— BEGIN —

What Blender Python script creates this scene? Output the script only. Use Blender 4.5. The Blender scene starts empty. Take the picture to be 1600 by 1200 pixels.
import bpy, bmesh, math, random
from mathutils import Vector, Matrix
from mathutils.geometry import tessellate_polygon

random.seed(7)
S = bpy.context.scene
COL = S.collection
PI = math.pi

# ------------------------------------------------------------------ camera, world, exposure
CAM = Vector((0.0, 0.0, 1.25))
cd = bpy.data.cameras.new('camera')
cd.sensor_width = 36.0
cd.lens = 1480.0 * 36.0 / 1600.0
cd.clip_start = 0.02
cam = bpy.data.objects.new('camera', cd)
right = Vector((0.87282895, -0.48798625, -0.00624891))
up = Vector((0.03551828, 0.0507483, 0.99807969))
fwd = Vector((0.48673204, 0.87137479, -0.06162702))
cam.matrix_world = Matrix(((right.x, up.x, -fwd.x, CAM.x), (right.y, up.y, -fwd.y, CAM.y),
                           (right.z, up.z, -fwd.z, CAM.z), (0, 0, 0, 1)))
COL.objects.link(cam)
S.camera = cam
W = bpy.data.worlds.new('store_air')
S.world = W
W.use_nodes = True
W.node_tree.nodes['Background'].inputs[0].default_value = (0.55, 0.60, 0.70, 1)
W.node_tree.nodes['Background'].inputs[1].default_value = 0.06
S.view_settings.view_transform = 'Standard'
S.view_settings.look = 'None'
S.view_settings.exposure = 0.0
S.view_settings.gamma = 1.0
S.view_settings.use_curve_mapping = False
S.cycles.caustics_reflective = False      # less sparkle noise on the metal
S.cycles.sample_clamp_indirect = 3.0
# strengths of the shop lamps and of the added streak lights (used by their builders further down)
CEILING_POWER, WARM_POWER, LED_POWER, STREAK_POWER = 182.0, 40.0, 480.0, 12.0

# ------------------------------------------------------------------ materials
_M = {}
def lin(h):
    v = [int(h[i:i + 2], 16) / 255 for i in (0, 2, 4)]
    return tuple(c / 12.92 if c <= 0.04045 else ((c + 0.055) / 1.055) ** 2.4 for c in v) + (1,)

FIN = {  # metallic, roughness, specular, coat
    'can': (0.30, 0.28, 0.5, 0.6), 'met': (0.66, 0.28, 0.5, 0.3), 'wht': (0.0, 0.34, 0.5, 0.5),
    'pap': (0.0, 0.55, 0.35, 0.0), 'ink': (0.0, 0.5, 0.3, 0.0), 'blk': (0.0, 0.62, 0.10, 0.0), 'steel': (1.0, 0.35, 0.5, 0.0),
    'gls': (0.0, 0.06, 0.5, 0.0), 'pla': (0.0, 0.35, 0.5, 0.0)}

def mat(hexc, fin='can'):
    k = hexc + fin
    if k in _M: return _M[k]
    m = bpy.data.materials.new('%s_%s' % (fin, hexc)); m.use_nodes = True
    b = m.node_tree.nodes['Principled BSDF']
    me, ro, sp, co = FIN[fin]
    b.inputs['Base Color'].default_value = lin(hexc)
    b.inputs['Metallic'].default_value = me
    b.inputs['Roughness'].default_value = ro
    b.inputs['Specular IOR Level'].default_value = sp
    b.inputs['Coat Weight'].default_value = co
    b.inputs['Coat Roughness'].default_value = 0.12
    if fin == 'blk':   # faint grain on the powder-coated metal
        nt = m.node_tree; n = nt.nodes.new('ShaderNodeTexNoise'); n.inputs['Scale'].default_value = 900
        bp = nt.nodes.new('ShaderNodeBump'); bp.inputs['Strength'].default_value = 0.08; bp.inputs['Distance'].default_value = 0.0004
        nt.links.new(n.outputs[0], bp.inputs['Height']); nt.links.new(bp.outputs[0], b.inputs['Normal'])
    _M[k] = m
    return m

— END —

Retype the data exactly as given.

§ Written solution
What Blender Python script creates this scene? Output the script only. Use Blender 4.5. The Blender scene starts empty. Take the picture to be 1600 by 1200 pixels.
import bpy, bmesh, math, random
from mathutils import Vector, Matrix
from mathutils.geometry import tessellate_polygon

random.seed(7)
S = bpy.context.scene
COL = S.collection
PI = math.pi

# ------------------------------------------------------------------ camera, world, exposure
CAM = Vector((0.0, 0.0, 1.25))
cd = bpy.data.cameras.new('camera')
cd.sensor_width = 36.0
cd.lens = 1480.0 * 36.0 / 1600.0
cd.clip_start = 0.02
cam = bpy.data.objects.new('camera', cd)
right = Vector((0.87282895, -0.48798625, -0.00624891))
up = Vector((0.03551828, 0.0507483, 0.99807969))
fwd = Vector((0.48673204, 0.87137479, -0.06162702))
cam.matrix_world = Matrix(((right.x, up.x, -fwd.x, CAM.x), (right.y, up.y, -fwd.y, CAM.y),
                           (right.z, up.z, -fwd.z, CAM.z), (0, 0, 0, 1)))
COL.objects.link(cam)
S.camera = cam
W = bpy.data.worlds.new('store_air')
S.world = W
W.use_nodes = True
W.node_tree.nodes['Background'].inputs[0].default_value = (0.55, 0.60, 0.70, 1)
W.node_tree.nodes['Background'].inputs[1].default_value = 0.06
S.view_settings.view_transform = 'Standard'
S.view_settings.look = 'None'
S.view_settings.exposure = 0.0
S.view_settings.gamma = 1.0
S.view_settings.use_curve_mapping = False
S.cycles.caustics_reflective = False      # less sparkle noise on the metal
S.cycles.sample_clamp_indirect = 3.0
# strengths of the shop lamps and of the added streak lights (used by their builders further down)
CEILING_POWER, WARM_POWER, LED_POWER, STREAK_POWER = 182.0, 40.0, 480.0, 12.0

# ------------------------------------------------------------------ materials
_M = {}
def lin(h):
    v = [int(h[i:i + 2], 16) / 255 for i in (0, 2, 4)]
    return tuple(c / 12.92 if c <= 0.04045 else ((c + 0.055) / 1.055) ** 2.4 for c in v) + (1,)

FIN = {  # metallic, roughness, specular, coat
    'can': (0.30, 0.28, 0.5, 0.6), 'met': (0.66, 0.28, 0.5, 0.3), 'wht': (0.0, 0.34, 0.5, 0.5),
    'pap': (0.0, 0.55, 0.35, 0.0), 'ink': (0.0, 0.5, 0.3, 0.0), 'blk': (0.0, 0.62, 0.10, 0.0), 'steel': (1.0, 0.35, 0.5, 0.0),
    'gls': (0.0, 0.06, 0.5, 0.0), 'pla': (0.0, 0.35, 0.5, 0.0)}

def mat(hexc, fin='can'):
    k = hexc + fin
    if k in _M: return _M[k]
    m = bpy.data.materials.new('%s_%s' % (fin, hexc)); m.use_nodes = True
    b = m.node_tree.nodes['Principled BSDF']
    me, ro, sp, co = FIN[fin]
    b.inputs['Base Color'].default_value = lin(hexc)
    b.inputs['Metallic'].default_value = me
    b.inputs['Roughness'].default_value = ro
    b.inputs['Specular IOR Level'].default_value = sp
    b.inputs['Coat Weight'].default_value = co
    b.inputs['Coat Roughness'].default_value = 0.12
    if fin == 'blk':   # faint grain on the powder-coated metal
        nt = m.node_tree; n = nt.nodes.new('ShaderNodeTexNoise'); n.inputs['Scale'].default_value = 900
        bp = nt.nodes.new('ShaderNodeBump'); bp.inputs['Strength'].default_value = 0.08; bp.inputs['Distance'].default_value = 0.0004
        nt.links.new(n.outputs[0], bp.inputs['Height']); nt.links.new(bp.outputs[0], b.inputs['Normal'])
    _M[k] = m
    return m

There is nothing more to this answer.